Tuesday, 3 December 2013

"The city would then say, has a right to say: if you don't like it, then Sod Off."

1971.  A plan for a new city of a million people, to be built in and on an enormous disused quarry near Nuneaton in the Midlands, almost exactly half way between Birmingham and Leicester; using the great mounds of waste material as artificial hills, providing drama and a nice view over the countryside to the east.

A collaborative effort but it's mostly credited to Ivor de Wolfe (misprinted within as de Wofle), which was the pen name of Hubert de Cronin Hastings, the sometime editor of Architectural Review.

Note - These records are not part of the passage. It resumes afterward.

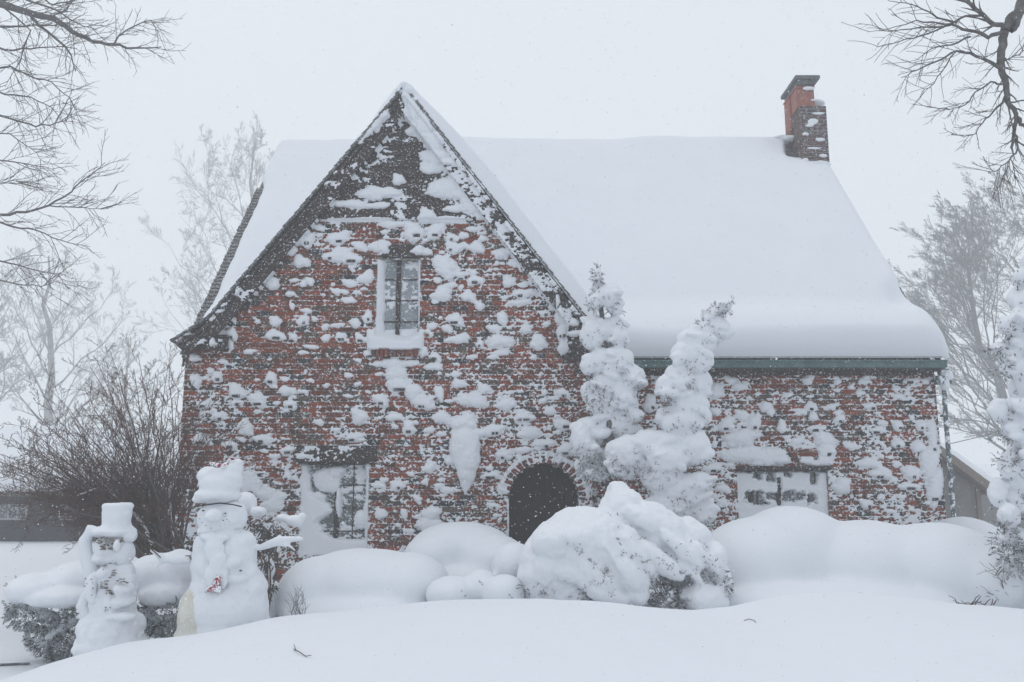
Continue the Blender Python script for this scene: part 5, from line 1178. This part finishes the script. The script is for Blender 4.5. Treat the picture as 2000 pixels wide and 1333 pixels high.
# edge of the cleared drive at far left
mb = MB(); P = [at(-200, 1231, 8.55), at(-60, 1232, 8.52), at(0, 1233, 8.5), at(40, 1234, 8.48), at(62, 1236, 8.45)]
for p in P: p.z = gz(p.x, p.y) + 0.012
mb.tube(P, 0.012, 6); tag(mb.build('driveway_edging', 'slate'), 'thin dark edging strip along the cleared drive at far left', 'edging')

# ================================================================== FALLING SNOW
r_ = np.random.RandomState(5); N = 15000
yy = 1.8 + 10.3*r_.rand(N)**0.75; k = (r_.rand(N)-0.5)*2*0.66; xx = k*yy; zz = CZ + yy*(-0.26 + 0.95*r_.rand(N))
ok = zz > ground_z(xx, yy) + 0.03; xx, yy, zz = xx[ok], yy[ok], zz[ok]; n = len(xx)
sz = (0.0018 + 0.0045*r_.rand(n)**2.5) * np.clip(yy/7.0, 0.45, 1.25)
oc = np.array([(1,0,0),(-1,0,0),(0,1,0),(0,-1,0),(0,0,1),(0,0,-1)], float); of = [(0,2,4),(2,1,4),(1,3,4),(3,0,4),(2,0,5),(1,2,5),(3,1,5),(0,3,5)]
V = (np.stack([xx,yy,zz], -1)[:,None,:] + oc[None]*sz[:,None,None]*np.array([1.15,1,1.0])).reshape(-1, 3)
Fc = (np.array(of)[None] + (np.arange(n)*6)[:,None,None]).reshape(-1, 3)
me = bpy.data.meshes.new('falling_snow'); me.from_pydata(V.tolist(), [], Fc.tolist()); o = link('falling_snow', me, 'snow', None, True)
tag(o, 'snowflakes blowing through the air in front of the house', 'snow', kind='stuff')

# ================================================================== HAZE
hb = MB(); hb.box(-170, 170, -22, 175, -2.2, 30); hm_ = bpy.data.materials.new('haze'); hm_.use_nodes = True
n_ = hm_.node_tree; n_.nodes.clear(); vo = n_.nodes.new('ShaderNodeVolumePrincipled'); oo = n_.nodes.new('ShaderNodeOutputMaterial')
vo.inputs['Color'].default_value = (0.985, 0.992, 1.0, 1); vo.inputs['Density'].default_value = HAZE; vo.inputs['Anisotropy'].default_value = 0.0
n_.links.new(vo.outputs[0], oo.inputs['Volume'])
ho = hb.build('haze', hm_); tag(ho, 'pale blowing snow haze filling the air', kind='stuff')
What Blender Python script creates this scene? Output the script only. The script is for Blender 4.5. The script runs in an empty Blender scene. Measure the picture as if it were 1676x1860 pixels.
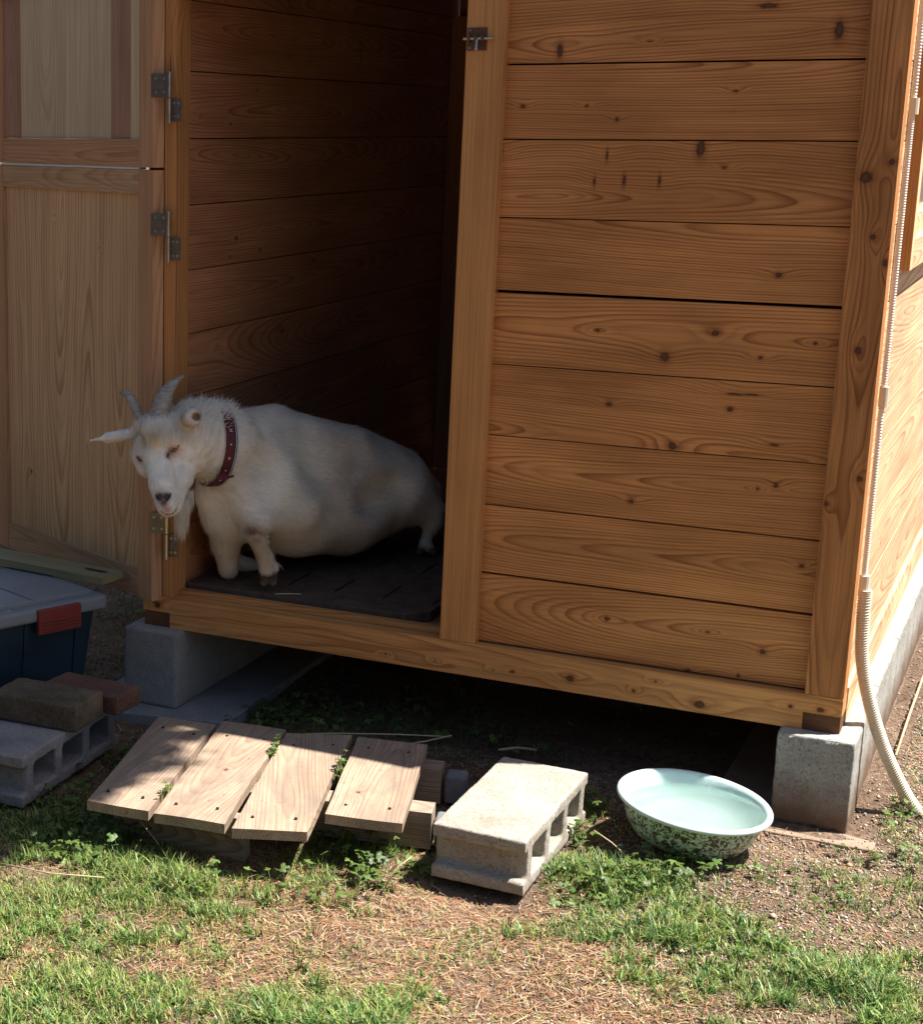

It's *really* an excuse for a diatribe against the town planning orthodoxy of the time - ie de-centralisation & de-congestion - which the authors' blame for their chief hate: suburban sprawl.  The post-war New Towns get a good kicking.

If you're familiar with Ian Nairn's "Outrage" and "Counter Attack" then you'll know what sort of thing to expect here; in fact, this feels like it completes a trilogy. The central message is the same: keep City, Town and Countryside separate and distinct from one another.

Nairn himself provides a foreward, and de Wolfe's style is similar - a mix of "now look here, really, I mean, come on now" and flip snarkiness.

Interestingly, Paolo Soleri and his then recent publication City in the Image of Man get 2 or 3 mentions, the first a slightly bitchy comment on the sheer size of the book, but later ones acknowledging the similarity of his philosophy to theirs (ie: it's a crime to waste precious space).

There are some great photo collages which I'll bung up in due course etc (ie probably never).